Genre

Classics, Historical Fiction, Romance

Audience

Adults & Teens

Author’s Worldview

1800s France; Catholic, atheist & republican cultural backgrounds.

Year Published

1850

Themes

Love, honor, loyalty, goodness, faithfulness, providence, devotion, mob mentality, truth, justice

 

Reviewed by

Corinna Turner

Would you die for a flower? Would you kill for one? God’s Providence is the only hope for the protagonists in this tense, heart-warming prison romance.

“To despise flowers is to offend God,

The more beautiful the flower is, the more does one offend God in despising it,

The tulip is the most beautiful of all flowers,

Therefore, he who despises the tulip offends God beyond measure.”

Such is the philosophy of the main protagonist of The Black Tulip, the young man Cornelius Van Baerle, a noble merchant living in his home town of Dort in the Netherlands in 1672. Gentle, kind, generous, and intelligent, he lives a quiet, comfortable life devoted to his passion of tulip growing—a common hobby at the time. The Dutch tulip society has offered a grand prize of one hundred thousand florins for the person who can breed a completely black strain of tulip and Cornelius has finally produced three bulbs he is certain will achieve this.

Unfortunately, Cornelius’s once-powerful godfather and his godfather’s brother, rulers of the Netherlands at the time, have fallen out of favor with the people. This affords Cornelius’s jealous neighbor the opportunity he has been looking for. Cornelius, though innocent, is accused of treason and arrested. But to his neighbor’s dismay, Cornelius manages to take the bulbs with him to prison, where they—and his blooming relationship with his jailor’s daughter, Rosa—are his only consolation.

Can Cornelius grow the black tulip, prove his innocence and win the affections of the woman he loves?
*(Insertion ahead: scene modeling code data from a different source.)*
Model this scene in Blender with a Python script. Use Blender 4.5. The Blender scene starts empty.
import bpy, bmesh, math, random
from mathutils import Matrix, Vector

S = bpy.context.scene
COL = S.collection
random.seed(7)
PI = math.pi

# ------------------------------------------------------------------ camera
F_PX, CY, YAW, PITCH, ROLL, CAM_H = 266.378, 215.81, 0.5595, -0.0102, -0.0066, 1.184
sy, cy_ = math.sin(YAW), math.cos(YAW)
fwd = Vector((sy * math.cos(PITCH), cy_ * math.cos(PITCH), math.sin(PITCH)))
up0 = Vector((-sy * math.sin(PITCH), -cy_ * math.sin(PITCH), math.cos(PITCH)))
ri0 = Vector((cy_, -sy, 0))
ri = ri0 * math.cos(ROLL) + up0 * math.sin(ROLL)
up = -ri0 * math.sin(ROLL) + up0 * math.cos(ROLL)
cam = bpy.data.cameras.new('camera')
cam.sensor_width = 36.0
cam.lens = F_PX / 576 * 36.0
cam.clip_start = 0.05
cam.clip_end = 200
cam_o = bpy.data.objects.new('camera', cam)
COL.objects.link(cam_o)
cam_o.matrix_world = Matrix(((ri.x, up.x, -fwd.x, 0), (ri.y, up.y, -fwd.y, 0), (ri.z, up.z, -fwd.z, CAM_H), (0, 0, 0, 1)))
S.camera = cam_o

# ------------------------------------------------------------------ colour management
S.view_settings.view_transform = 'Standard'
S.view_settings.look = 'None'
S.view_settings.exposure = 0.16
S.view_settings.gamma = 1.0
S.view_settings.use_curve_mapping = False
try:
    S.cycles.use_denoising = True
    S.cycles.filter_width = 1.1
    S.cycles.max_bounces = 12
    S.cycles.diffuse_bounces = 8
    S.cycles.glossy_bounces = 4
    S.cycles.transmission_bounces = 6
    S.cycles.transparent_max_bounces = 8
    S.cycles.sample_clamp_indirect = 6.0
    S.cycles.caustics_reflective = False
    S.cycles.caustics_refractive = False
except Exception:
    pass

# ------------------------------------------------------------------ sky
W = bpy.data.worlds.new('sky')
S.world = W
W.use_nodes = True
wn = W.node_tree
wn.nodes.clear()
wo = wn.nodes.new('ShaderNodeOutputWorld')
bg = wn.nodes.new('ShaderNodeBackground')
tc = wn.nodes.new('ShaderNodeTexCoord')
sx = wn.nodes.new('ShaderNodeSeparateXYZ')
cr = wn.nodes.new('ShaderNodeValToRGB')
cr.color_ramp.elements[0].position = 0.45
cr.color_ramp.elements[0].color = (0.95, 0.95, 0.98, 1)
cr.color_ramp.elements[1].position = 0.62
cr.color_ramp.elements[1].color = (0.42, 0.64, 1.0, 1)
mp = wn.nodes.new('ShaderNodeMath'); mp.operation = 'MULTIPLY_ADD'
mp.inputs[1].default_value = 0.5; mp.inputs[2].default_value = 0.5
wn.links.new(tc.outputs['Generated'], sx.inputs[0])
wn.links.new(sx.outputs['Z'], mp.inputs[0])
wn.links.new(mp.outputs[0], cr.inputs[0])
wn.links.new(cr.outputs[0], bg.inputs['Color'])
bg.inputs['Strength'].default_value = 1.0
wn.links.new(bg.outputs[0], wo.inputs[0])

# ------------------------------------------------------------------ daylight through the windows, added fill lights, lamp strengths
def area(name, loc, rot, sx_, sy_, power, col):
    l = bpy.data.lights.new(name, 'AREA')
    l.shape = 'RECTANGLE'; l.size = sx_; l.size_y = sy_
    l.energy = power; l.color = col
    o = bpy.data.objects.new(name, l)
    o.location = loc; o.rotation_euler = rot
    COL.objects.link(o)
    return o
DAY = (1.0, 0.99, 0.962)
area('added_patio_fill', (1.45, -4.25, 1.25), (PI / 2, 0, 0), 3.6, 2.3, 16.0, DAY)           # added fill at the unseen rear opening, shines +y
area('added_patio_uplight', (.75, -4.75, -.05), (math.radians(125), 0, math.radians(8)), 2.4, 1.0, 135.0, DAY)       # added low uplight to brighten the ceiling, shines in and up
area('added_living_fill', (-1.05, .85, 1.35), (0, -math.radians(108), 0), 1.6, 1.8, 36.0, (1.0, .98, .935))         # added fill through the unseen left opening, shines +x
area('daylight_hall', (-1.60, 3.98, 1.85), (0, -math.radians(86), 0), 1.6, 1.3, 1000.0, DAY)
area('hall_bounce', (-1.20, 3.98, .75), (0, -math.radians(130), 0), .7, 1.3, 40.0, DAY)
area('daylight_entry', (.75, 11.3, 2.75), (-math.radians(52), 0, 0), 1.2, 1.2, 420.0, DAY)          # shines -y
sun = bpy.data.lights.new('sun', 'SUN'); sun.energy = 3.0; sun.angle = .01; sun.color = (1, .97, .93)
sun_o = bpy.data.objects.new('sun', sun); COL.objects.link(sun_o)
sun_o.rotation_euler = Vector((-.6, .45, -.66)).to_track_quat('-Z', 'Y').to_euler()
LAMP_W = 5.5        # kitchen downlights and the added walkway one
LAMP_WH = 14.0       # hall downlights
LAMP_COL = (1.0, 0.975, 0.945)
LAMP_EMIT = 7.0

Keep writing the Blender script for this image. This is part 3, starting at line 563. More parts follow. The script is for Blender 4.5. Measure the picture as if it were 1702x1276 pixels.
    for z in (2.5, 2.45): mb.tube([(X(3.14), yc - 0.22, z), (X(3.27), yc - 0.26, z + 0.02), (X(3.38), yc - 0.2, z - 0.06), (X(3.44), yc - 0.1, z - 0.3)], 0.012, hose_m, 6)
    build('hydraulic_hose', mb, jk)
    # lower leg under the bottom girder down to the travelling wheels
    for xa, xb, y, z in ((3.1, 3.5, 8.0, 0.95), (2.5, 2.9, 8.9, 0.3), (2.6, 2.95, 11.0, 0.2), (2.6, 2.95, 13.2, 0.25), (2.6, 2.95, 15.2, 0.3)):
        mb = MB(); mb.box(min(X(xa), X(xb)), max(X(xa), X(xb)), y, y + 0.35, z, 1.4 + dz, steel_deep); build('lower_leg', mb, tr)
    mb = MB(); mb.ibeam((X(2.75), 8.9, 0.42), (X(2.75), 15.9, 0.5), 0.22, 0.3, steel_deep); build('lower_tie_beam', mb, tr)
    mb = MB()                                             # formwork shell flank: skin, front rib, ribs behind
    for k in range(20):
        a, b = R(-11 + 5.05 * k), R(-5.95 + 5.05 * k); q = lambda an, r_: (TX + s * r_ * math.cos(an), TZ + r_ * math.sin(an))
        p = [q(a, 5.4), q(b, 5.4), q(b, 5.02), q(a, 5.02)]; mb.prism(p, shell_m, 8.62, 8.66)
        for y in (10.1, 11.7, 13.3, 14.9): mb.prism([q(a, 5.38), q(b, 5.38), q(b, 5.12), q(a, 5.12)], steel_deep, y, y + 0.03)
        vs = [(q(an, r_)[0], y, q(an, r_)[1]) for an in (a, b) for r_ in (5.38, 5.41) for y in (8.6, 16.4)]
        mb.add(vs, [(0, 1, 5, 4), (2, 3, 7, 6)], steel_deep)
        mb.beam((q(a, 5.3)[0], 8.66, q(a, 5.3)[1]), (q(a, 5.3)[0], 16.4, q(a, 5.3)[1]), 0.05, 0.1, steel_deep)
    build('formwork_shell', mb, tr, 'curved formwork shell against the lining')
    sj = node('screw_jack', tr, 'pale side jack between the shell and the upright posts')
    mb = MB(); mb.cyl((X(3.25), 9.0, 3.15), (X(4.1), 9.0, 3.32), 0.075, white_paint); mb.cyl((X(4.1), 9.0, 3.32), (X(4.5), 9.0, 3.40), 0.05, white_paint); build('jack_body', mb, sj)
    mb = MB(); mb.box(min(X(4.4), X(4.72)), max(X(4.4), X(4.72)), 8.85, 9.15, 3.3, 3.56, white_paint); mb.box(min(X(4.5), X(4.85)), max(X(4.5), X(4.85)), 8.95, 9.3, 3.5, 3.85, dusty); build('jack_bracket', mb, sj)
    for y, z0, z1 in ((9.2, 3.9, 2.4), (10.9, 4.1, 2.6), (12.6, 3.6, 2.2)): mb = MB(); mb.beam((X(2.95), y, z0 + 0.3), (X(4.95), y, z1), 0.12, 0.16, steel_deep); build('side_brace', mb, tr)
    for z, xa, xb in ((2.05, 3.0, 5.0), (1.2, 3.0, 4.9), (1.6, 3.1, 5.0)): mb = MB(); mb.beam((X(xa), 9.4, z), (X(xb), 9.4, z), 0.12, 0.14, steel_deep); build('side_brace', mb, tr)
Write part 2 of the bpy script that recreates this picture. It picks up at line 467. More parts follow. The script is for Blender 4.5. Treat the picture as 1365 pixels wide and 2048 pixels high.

This unusually short novel by Alexandre Dumas is a heartwarming parable about goodness, faithfulness, and the power of Providence.

The Black Tulip has all the adventure, suspense, and romance one would expect from a Dumas’ novel, but combines these qualities with an almost impeccable moral tone that is rare, if not unique, in Dumas’s work (where protagonists usually engage in casual adultery as easily as in swash-buckling heroics). As such, it is a rare gem, a Dumas’ novel that a reader with traditional moral standards can enjoy and re-read unreservedly.

Providence and faithfulness are major themes, the idea that the good must hold to what is good no matter what and let the chips fall as they may. Cornelius is a fantastic example of this attitude. However, he remains a very human character, fallible and with his flaws. He and Rosa must learn to try to improve themselves where they can, but ultimately to accept each other, flaws and all—a vital lesson for any prospective spouses!

The romantic relationship is particularly satisfying, perhaps especially for a modern reader, since it is between two people from—in worldly terms—impossibly different backgrounds. Rosa, as a jailor’s daughter, is the lowest of the low, while Cornelius is of the noble merchant class and connected to the country’s rulers. This presents another test of the protagonists’ true natures.

Cornelius and Rosa’s faith in God is very clear and explicit throughout the book, however the visible aspects of Calvinism (the religion of the Netherlands at the time) are very limited—at a key moment Cornelius even refuses a visit from a clergyman on the grounds that he has worshipped God his whole life and feels God can ‘have nothing against me.’ This blasé attitude may well make Catholic readers wince, but it is clear that Dumas is using his protagonists’ faith to make a more satisfying story. He is not writing with any sort of didactic or theological intent.

It’s important to note that Dumas wrote historical fiction, not history. He presents historical events according to his own bias (committed republican) and, above all, for maximum dramatic effect. While what happened to Cornelius’s godfather and godfather’s brother is generally accepted as a low point in Dutch history, it is unlikely things were quite as black and white politically as Dumas presents them.

As a classic novel rather than a specifically religious work of fiction, this would be good for any reader, whether secular, Protestant, or Catholic, so long as they are happy to read about characters who trust in God.

The first four chapters of this novel contain two particularly brutal murders and when considering this book for younger readers it would be advised that parents, caregivers, and teachers pre-read these chapters to make sure they think the book suitable for the child in question.

When considering this book for younger readers, people should also be aware that many of Dumas’ other works contain very casual—and very normalized—portrayals of immoral behavior, and that Dumas himself was a notorious womanizer with forty mistresses and at least four illegitimate children. 

However, this particular novel is a tense, heart-warming prison romance with a strong theme of God’s Providence triumphing over evil that will leave most readers feeling warm and satisfied.